Snipe hunts and religion I had to figure out on my own, the former either because it never came up with my parents or because they thought that snipe-hunting was good fun, and the latter because my parents are practicing, believing Christians, and raised me as one. They were quite frank and straightforward with me about what they believed.

I wonder how many people go to church, or to their synagogue or mosque or some other form of temple, because they think it's good for the kids. That the last thing you want to do with a young child is be frank and straightforward with him or her about the big world and all the scary stuff in it. Preserve their innocence!
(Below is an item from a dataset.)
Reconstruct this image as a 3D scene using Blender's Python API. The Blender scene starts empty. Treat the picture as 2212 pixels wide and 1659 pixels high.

I gather that some conservatives think of the masses, when it comes to religion, as children, whose innocence should be preserved: they themselves are atheists, but still think that religion is good for most people. The ones who are meant to grow out of it, will. This attitude seems to have been taken by more than a few leading citizens in Graeco-Roman antiquity. Nietzsche seems not to have cared one way or another what the masses believed. In the foreword to the Antichrist, Nietzsche describes his few readers, and then remarks, "Was liegt am Rest? Der Rest ist bloss die Menscheit." ("Who cares about the rest? The rest is merely humanity.")

It's tempting to adopt an Epicurean attitude like that of Nietzsche's, to focus on oneself and a small group of friends like oneself. I was going to continue "But[...]" and point out how it is less practical to behave that way in our time than in Nietzsche's or Epicurus'. But is it? Is the notion that there is a point to trying to live for more than a small group, just another fairy tale, a modern, would-be democratic one?